Естественно, после такой установки по всей Сибири начались перегибы. Карьеристы, пробравшиеся в партию, дали себе полную волю. Зазвучали их грозные приказы: «Выявляйте кулаков!» Но чего, спрашивается, их было выявлять? Настоящие кулаки и так были хорошо известны. Правда, некоторые из них успели «самораскулачиться» — поделить или распродать хозяйства, уничтожить скот и т. д. Но все равно их знали! Да ведь совсем и немного их было в селах: по статистике — не более пяти на сотню крестьянских хозяйств, хотя и эти данные, мне кажется, слегка преувеличены. В последние годы кулаков основательно прижали разными налогами и поборами, ввели для них всевозможные ограничения, например, в использовании наемного труда и аренде земли. Наконец, все они уже были лишены права голоса. Что же было делать карьеристам, которые вознамерились коллективизировать деревню с помощью запугивания и устрашения крестьян? Они стали выискивать, кто в деревне когда-нибудь нанимал батраков, пусть на время страды, хотя это и разрешалось законами того времени, кто когда-нибудь давал соседу плуг вспахать землю или косилку — убрать хлеба. Это были типичнейшие сибирские середняки. Вот таких-то крестьян карьеристы-перегибщики стали самовольно, без всяких обязательных решений собраний бедноты, изгонять из домов и родных селений.
Тяжело вспоминать те дни.
В Сетовке главным карьеристом, с наслаждением творившим беззаконие, оказался секретарь партийной ячейки. Еще в начале зимы он стал настойчиво добиваться ускорения коллективизации в селе. Кстати, она шла неплохо, но секретаря партячейки это не удовлетворяло. В январе же, окрыленный решениями Сибкрайкома, он решил выслужиться так, чтобы прогреметь по всему Алтаю. Что началось тогда в Сетовке! С утра до ночи во всех концах большого села, растянувшегося на много верст, шли напряженнейшие собрания, на которых секретарь партячейки и его подручные, используя самые недостойные приемы, старались объединить в колхоз всех сельчан подряд! Особенно сопротивлявшихся насилию в самое неурочное время (чтобы пострашнее было!) вызывали в сельсовет, где перегибщики вели с упрямыми недостойные коммунистов разговоры, которые начинались обычно с печально известной фразы:
— Ты за Советскую власть?
Если же крестьянин и тут продолжал упорствовать, ему припоминали, что лет пять назад он нанимал безродного паренька в батраки не только на страду, но и до осени. Крестьянин чувствовал, что дело принимает самый дурной оборот, и подписывал любезно заготовленное для него заявление…

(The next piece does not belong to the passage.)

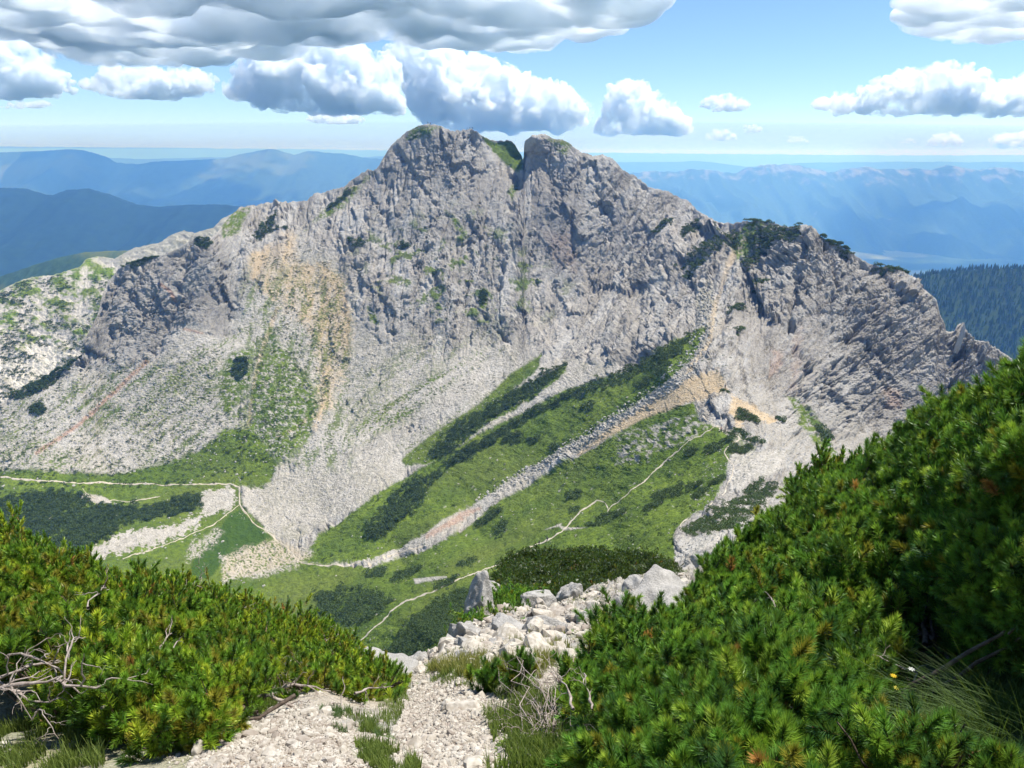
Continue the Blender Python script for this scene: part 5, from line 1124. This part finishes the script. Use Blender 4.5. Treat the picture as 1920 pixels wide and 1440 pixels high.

Кажется, в середине февраля перегибщики решили провести особенно впечатляющую операцию устрашения упрямых. Однажды к нескольким дворам без всякого предупреждения с утра подогнали подводы, заставили плачущих людей в невероятной поспешности собраться в дорогу и, не разрешив взять с собой даже самое необходимое, отправили обозом невесть куда. Напуганные беззаконием, боясь за судьбы своих семей, крестьяне Сетовки толпами понесли перегибщикам свои заявления о вступлении в колхоз.

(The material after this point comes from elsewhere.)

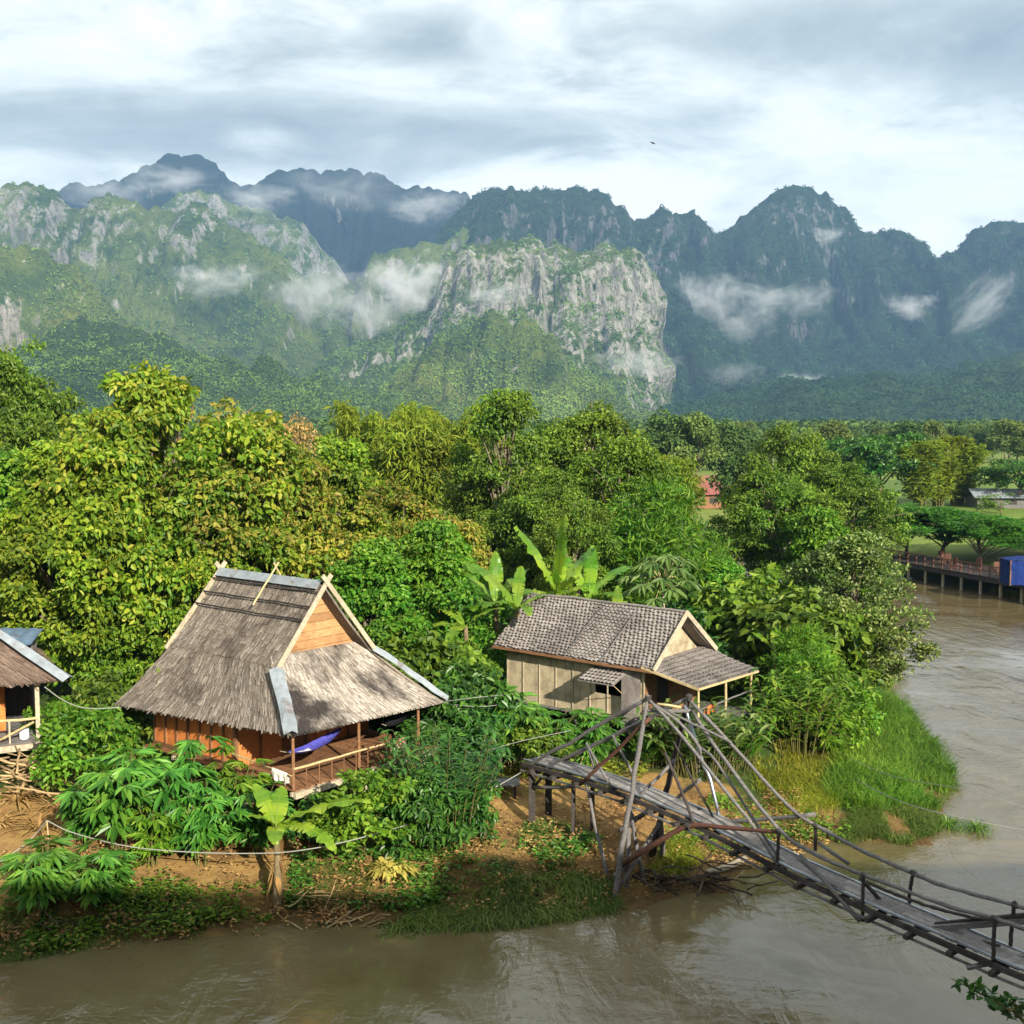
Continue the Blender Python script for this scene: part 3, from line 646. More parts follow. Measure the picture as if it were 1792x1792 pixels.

Вскоре после этой незаконной операции состоялось собрание сельского актива. Самодовольно рассказав о последних «успехах» коллективизации, секретарь партячейки призвал всех активистов еще более подналечь, чтобы закончить ее первыми в районе. После его речи все долго и угрюмо молчали. И тут я, как говорится, очертя голову, со всей своей горячностью, а может, и запальчивостью выступил против незаконных, авантюристических действий местных властей, извращающих идею коллективизации.
Слух о моем резком выступлении на собрании конечно же немедленно разнесся по всей Сетовке. Это мое выступление давало перегибщикам возможность придраться ко мне и обвинить меня во всех грехах, тем более что оно не было застенографировано: при известном желании мне можно было приписать любые слова. Но я хорохорился, не понимая, какие меня ожидают неприятности. Однако нашлись умные люди, которые посоветовали мне убраться поскорее и подальше от беды.
До сих пор не могу понять, почему меня тогда не сунули в одни сани с раскулаченными, а отпустили восвояси. Должно быть, решили: пусть этот горлопан, мечтающий стать писателем, поскорее скроется с глаз долой.
Морозным мартовским утром наш поезд, идущий из Бийска в Новосибирск, остановился на станции Алтайской — недалеко от Барнаула, на другой стороне Оби. Я вышел из вагона и, по всегдашней привычке, прежде всего бросился за газетами. У ларька стояла большая очередь. На первых полосах газет свежо чернели слова: «Головокружение от успехов». Все расходились от ларька быстро и молча.